II. Andante cantabile, con alcuna licenza
bar 6 of Moderato con anima to bar 4 of Rehearsal E/32
Composed
May to August 26, 1888 at Tchaikovsky’s home in Frolovskoye
Premiere
November 17, 1888 with Tchaikovsky conducting the St. Petersburg Philharmonic
Origins
Tchaikovsky did not begin work on his Fifth Symphony until an entire decade had passed since the premiere of his Fourth. Although Tchaikovsky continued composing for the orchestra during this long span, he also became more involved in conducting his own works, and embarked on his first European conducting tour at the start of 1888. It was during this tour that he was introduced to the elderly chairman of the Hamburg Philharmonic Society, Theodor Avé-Lallement, who may have provided at least some impetus for Tchaikovsky to finally begin a new symphony.
During their conversation, Avé-Lallement flatly informed Tchaikovsky that he disliked his music due to its bombastic scoring, and tearfully implored him to move to Germany, where there was still hope for his obvious talents to be corrected. Despite Tchaikovsky’s misfortune of being born in Russia, Avé-Lallement was convinced that the he had “the makings of a really good German composer.”1 This meeting with the charmingly earnest Avé-Lallement left such an impression on Tchaikovsky that he ended up dedicating the Fifth Symphony to him later that year.
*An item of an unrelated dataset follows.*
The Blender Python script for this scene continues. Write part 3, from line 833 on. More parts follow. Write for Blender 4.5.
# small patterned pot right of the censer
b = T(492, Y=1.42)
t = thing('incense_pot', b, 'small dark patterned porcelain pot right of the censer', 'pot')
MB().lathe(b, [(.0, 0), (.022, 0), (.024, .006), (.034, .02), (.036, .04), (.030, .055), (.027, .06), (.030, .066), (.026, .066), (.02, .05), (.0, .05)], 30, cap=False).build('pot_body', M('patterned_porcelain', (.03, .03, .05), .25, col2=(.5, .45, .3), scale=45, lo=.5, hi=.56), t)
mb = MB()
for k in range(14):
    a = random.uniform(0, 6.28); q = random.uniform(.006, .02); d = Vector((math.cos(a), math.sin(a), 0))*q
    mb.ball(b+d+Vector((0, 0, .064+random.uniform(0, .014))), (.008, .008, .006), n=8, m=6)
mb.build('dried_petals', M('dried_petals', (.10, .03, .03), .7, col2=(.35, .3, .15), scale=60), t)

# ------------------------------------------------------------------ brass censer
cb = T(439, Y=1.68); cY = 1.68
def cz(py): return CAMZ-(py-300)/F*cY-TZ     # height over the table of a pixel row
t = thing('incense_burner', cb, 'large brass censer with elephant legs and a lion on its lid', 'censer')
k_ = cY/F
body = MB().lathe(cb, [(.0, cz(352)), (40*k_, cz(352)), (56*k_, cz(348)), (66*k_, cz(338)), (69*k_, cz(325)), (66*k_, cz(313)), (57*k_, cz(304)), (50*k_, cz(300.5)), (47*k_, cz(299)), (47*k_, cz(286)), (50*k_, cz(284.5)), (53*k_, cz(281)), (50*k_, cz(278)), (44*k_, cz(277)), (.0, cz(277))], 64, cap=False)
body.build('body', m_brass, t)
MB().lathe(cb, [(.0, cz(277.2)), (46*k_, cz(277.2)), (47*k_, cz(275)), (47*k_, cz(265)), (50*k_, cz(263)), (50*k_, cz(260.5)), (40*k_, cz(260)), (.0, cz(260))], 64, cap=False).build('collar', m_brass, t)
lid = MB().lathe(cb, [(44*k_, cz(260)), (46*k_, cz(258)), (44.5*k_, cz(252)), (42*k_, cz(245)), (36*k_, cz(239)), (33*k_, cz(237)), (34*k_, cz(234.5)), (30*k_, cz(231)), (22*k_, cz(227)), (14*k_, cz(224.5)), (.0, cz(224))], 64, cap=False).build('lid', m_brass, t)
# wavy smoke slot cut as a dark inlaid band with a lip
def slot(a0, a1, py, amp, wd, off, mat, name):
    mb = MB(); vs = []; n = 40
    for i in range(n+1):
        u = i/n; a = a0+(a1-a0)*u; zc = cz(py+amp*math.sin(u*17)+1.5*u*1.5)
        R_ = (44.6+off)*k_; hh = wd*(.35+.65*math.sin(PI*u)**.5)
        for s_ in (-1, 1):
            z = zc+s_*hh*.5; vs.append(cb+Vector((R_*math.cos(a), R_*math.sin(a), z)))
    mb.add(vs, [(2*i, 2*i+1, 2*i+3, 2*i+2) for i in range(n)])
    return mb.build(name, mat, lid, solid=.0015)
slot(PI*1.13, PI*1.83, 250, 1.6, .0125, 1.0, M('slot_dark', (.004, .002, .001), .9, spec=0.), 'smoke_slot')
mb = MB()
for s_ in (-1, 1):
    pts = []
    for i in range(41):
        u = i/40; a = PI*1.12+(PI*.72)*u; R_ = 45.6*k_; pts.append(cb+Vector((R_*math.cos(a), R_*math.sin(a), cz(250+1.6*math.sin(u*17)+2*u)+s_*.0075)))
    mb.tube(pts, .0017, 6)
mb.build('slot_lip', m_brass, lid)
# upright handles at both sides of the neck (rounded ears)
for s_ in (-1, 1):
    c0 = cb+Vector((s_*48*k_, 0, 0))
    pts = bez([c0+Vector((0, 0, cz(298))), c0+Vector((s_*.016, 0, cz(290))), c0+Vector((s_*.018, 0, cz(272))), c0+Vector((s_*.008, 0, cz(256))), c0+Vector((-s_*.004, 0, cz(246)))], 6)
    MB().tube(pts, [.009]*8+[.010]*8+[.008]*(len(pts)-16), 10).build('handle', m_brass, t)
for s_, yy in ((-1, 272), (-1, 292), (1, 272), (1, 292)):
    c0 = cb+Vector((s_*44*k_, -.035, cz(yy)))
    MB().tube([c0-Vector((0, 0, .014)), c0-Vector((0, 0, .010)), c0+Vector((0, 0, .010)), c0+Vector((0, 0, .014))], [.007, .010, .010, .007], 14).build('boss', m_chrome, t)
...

Tchaikovsky was very aware of the public’s high expectations for his first symphony in ten years, but doubts in his own ability to write a symphony on the same artistic level as the previous four weighed heavily on him. He informed his brother Modeste on May 31, “I am now slowly and laboriously beginning to squeeze out a symphony from my dulled wits.”2 Three weeks later, on June 22, he wrote to his patroness, Nadezhda von Meck, with a similarly gloomy outlook:
I’m now terribly anxious to prove not only to others but also to myself that I’m not played out. I often have doubts about myself, and ask myself—hasn’t the time now come to stop, haven’t I always overstrained my imagination too much, hasn’t the source dried up?3
By the time Tchaikovsky had completed the score on August 26, his appraisal seemed decidedly more optimistic. A week earlier he had written von Meck:
Now that the symphony is nearing completion I am more objective in my attitude towards it than I was in the heat of composition and I can say that, Heaven be praised, it isn’t inferior to the earlier ones. The fact that I feel this to be so gives me great delight.4
Tchaikovsky was far from the only one pleased with his new symphony, as the premiere was a success not only with the audience, but with the musicians of the orchestra and Tchaikovsky’s own personal friends and colleagues as well. Critics, however, were far from enthusiastic, and questioned whether Tchaikovsky really had exhausted his creativity as a composer (one popular criticism was that the symphony lazily included as many as three separate waltzes). Despite its positive reception by audiences, the symphony’s critical panning resurfaced many of Tchaikovsky’s initial doubts. He wrote von Meck after the first two performances:
I have become convinced that this symphony is unsuccessful. There is something repulsive about it, a certain excess of gaudiness and insincerity, artificiality. And the public instinctively recognizes this… Have I already, as they say, written myself out, and am I now only able to repeat and counterfeit my former style? Yesterday evening I looked through the Fourth Symphony, ours! What a difference, how much superior and better it is! Yes, this is very, very sad!5
But was this Tchaikovsky’s lasting impression of his Fifth Symphony? It appears not. Only one month later, after an enthusiastic performance in Hamburg, Tchaikovsky wrote to his nephew Vladimir Davydov with a softened view:
The Fifth Symphony was magnificently played and I like it far better now, after having held a bad opinion of it for some time. Unfortunately, the Russian press continues to ignore me. With the exception of my nearest and dearest, no one will ever hear of my successes.6
Programmatic Elements
There is no known program for the Fifth Symphony, save for a cryptic description of the first movement that Tchaikovsky left in one of his notebooks:
Introduction. Complete resignation before Fate, or, which is the same, before the inscrutable predestination of Providence. Allegro. (I) Murmurs, doubts, plaints, reproaches against XXX. (2) Shall I throw myself into the embraces of faith???7
1 Warrack, 211.
2 Field, 666.
3 Ibid.
4 Ibid., 667.
5 Warrack, 217.
6 Burk, 348-49.
7 Warrack, 214. “XXX” is likely a reference to the subject of his suppressed homosexuality, which is the only subject Tchaikovsky referred to in his diaries with such symbols.